Alice
Beatsteaks, Tocotronic, Sleaford Mods – Bands, die einen popkulturell progressiven Anspruch und trotzdem das große Publikum im Blick haben, engagieren für ihre Konzerte dieser Tage gern Karies als Support. Das bestätigt eigentlich nur, dass die Stuttgarter keine Nischenband sind, es nie waren. Und das trotz ihres sperrigen Sounds und der unbedingten Entschlossenheit, am Mainstream vorbei zu musizieren und ja keine Erwartungen zu erfüllen.
Und so ist, wenig überraschend, ‚Alice‘ ganz anders als ihre beiden Vorgängerplatten. Und festigt doch, ebenso wenig überraschend, den guten Ruf von Karies. Weil sie nämlich das Signet Post-Punk im weitest möglichen Sinne auslegen und -reizen. Ihre Noise-Avancen schränkt die Band auf ihrem dritten Werk stark eine, stattdessen sind ausgeprägte Synthie-Arrangements und sphärische Melodien zu hören, die bisweilen ins dreampoppige abdriften.
Erfreulicherweise geht es nicht mehr so elegisch zu wie auf ‚Es geht sich aus‘. Der Opener ‚Holly‘ wartet sogar mit äußerst dynamischem Gesang auf, und ‚Pebbo‘ lebt von einem flotten Disco-Beat à la Hubert Kah (‚Whoo!‘). Die Achtziger lassen die Band einfach nicht los. Schöner war es jedoch, als Karies sich auf ihrem Debüt noch eher an DAF und Co. orientiert haben. Mit den ersten drei Stücken wurde ‚Alice‘ zwar ein starker Auftakt verpasst. Dessen Kredit wird im Folgenden aber durch hartnäckige Verkopftheit und synth(et)ischen Klängen langsam aufgebraucht. Die Dynamik liegt am Ende fast nur noch in den Texten der Songs.

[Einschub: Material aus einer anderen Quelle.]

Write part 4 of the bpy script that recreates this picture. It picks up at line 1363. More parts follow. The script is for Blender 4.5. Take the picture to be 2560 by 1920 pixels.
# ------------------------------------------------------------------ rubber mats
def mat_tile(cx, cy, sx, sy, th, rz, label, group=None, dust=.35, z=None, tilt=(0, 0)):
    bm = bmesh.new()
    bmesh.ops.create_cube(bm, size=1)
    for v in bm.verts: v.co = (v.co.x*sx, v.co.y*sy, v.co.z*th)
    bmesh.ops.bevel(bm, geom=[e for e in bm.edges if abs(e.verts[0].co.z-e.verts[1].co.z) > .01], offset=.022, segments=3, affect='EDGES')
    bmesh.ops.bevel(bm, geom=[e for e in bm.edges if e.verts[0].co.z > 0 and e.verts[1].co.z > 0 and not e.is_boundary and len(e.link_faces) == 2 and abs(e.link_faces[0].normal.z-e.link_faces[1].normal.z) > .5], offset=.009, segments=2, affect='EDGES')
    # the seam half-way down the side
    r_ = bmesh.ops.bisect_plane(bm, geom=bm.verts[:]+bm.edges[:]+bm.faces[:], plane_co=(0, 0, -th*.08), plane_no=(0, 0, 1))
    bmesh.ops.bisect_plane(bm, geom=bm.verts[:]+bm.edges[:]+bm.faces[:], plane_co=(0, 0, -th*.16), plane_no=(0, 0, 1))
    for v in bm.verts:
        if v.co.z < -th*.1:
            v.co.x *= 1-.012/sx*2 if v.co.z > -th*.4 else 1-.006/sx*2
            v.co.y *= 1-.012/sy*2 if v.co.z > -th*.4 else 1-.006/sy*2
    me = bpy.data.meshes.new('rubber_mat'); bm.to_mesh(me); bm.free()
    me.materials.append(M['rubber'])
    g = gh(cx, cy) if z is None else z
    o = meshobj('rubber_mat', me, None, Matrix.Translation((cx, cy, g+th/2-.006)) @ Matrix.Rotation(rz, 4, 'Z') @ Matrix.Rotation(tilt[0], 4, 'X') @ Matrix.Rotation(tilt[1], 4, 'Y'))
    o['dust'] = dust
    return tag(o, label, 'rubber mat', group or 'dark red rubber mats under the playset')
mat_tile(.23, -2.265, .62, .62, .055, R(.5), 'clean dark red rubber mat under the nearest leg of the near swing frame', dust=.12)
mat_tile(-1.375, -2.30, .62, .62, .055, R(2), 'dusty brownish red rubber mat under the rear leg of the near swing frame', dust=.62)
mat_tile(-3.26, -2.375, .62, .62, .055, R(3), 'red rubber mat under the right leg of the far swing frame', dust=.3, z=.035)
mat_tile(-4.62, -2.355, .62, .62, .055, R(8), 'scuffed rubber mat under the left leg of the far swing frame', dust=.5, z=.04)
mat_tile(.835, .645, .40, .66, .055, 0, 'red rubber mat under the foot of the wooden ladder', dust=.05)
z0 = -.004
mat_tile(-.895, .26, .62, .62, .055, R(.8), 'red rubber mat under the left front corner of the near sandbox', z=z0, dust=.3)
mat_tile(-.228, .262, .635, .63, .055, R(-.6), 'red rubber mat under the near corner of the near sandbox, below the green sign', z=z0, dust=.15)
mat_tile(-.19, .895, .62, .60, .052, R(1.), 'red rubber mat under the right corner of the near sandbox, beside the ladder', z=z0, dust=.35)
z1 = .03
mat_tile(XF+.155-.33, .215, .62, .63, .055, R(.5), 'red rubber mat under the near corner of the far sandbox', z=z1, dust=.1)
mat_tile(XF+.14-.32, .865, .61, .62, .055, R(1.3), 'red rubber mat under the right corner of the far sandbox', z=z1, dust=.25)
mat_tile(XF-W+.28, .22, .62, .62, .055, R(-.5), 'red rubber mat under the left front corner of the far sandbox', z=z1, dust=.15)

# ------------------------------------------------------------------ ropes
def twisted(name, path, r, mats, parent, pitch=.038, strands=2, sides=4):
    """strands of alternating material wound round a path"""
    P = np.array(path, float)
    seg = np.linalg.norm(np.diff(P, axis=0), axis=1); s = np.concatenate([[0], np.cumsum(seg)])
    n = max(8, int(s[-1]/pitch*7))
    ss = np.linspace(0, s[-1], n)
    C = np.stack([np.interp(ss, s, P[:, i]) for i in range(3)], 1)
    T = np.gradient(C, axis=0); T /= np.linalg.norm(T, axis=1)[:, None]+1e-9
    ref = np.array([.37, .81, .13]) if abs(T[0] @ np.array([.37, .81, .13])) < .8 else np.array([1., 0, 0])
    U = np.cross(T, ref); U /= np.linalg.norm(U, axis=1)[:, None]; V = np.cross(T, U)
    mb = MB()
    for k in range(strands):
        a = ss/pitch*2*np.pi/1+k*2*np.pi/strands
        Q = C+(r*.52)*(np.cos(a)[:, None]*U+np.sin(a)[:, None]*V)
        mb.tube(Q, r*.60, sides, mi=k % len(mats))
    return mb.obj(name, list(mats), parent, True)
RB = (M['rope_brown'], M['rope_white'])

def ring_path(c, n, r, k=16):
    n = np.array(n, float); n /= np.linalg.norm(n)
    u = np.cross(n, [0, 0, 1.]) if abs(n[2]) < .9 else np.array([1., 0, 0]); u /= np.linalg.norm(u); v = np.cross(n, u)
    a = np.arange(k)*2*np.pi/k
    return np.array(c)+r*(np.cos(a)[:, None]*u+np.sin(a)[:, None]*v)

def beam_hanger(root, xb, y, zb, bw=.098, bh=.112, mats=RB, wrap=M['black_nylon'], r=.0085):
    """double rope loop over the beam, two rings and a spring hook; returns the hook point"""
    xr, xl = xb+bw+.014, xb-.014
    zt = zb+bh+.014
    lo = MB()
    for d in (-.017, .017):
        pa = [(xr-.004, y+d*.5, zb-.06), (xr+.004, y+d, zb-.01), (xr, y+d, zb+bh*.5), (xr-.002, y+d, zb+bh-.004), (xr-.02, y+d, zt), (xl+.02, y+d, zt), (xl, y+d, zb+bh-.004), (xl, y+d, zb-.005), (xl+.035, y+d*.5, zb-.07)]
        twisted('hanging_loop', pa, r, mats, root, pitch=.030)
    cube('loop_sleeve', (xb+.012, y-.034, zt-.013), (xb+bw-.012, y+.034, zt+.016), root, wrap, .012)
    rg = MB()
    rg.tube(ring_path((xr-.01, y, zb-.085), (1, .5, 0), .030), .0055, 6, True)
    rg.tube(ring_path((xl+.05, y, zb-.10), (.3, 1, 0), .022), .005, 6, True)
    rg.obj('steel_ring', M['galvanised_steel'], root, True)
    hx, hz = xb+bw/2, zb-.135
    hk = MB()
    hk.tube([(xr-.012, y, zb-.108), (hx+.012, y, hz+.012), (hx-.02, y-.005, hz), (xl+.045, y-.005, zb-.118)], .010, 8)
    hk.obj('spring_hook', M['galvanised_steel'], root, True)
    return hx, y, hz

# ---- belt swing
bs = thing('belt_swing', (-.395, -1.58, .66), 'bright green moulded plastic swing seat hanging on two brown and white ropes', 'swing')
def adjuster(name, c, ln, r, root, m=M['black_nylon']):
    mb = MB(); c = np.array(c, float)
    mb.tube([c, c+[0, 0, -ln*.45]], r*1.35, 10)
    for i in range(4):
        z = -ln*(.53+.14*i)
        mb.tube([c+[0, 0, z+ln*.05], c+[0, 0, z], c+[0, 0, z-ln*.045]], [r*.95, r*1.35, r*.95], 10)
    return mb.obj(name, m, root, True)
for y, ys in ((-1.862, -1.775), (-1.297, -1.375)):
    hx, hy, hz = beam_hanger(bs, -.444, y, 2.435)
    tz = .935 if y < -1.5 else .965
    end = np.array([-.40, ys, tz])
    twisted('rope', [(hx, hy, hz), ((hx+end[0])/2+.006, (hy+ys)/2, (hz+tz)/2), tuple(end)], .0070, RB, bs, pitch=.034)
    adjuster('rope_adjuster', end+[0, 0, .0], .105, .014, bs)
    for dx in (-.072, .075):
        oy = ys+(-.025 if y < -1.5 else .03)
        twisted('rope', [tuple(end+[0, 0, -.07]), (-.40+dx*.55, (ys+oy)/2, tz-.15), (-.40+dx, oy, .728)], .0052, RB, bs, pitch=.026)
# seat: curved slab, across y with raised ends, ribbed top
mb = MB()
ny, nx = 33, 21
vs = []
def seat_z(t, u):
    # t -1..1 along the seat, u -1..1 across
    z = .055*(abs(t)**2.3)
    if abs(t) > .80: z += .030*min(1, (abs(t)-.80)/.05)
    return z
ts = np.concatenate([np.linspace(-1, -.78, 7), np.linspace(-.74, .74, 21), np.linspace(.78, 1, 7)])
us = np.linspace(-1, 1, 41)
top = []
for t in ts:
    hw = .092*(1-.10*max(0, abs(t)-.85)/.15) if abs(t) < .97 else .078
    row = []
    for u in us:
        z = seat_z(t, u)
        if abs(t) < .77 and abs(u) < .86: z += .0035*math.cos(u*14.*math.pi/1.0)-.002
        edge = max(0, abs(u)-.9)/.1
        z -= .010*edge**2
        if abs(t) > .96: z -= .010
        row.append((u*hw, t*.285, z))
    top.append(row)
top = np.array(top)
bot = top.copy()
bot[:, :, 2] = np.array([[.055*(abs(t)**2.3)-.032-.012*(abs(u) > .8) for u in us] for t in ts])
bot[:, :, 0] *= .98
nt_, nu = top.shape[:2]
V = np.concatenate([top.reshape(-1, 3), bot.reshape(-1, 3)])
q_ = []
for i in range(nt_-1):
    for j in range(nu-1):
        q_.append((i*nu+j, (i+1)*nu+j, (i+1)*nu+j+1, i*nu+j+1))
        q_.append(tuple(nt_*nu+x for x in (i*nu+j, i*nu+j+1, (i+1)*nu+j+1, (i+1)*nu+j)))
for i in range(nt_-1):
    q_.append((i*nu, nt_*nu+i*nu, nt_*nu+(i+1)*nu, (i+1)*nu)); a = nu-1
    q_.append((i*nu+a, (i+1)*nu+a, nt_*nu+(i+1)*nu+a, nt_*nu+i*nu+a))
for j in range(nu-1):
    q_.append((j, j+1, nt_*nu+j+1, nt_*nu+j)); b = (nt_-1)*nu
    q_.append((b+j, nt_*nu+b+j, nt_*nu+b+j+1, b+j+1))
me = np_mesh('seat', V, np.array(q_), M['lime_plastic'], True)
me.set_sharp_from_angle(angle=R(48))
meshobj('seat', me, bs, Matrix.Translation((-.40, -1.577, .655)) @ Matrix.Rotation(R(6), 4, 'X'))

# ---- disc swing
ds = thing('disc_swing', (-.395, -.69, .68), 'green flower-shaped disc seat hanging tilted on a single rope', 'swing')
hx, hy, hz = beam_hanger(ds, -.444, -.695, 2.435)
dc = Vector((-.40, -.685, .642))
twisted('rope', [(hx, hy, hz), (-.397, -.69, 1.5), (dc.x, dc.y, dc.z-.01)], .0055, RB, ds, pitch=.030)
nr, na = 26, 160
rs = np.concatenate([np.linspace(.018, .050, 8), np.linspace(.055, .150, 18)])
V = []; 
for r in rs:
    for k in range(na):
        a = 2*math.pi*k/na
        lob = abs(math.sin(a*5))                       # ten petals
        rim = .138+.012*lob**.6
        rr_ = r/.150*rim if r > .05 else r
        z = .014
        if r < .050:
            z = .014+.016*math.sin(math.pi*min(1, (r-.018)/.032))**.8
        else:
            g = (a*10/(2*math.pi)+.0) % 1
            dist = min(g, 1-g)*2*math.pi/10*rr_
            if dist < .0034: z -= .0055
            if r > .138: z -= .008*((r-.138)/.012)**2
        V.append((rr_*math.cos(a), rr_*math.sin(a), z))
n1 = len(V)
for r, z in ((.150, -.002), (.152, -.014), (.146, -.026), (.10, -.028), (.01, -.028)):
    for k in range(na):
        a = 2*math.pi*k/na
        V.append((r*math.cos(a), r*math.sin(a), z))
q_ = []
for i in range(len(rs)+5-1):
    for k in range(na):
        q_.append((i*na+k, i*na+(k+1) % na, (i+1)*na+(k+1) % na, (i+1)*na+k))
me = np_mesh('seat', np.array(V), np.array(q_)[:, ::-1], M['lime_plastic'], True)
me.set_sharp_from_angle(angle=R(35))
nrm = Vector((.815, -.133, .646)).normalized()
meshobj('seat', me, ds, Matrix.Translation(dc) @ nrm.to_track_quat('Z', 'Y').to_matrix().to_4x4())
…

Sicher, Karies sind vielseitig und ziehen ihr Ding durch. Sie erteilen einengenden Genre-Schubladen einmal mehr eine Absage. Auf der anderen Seite bleiben sie dadurch aber schwer fassbar und stehen für keine bestimmte Stimmung. Das ist bei etwas so Emotionalem wie Pop-Musik oft aber doch ausschlaggebend. Die Stärke der Band bleiben damit hauptsächlich die inspirierende Sicht und treffenden Kommentare auf die heutige Zeit und das Geschehen in ihr.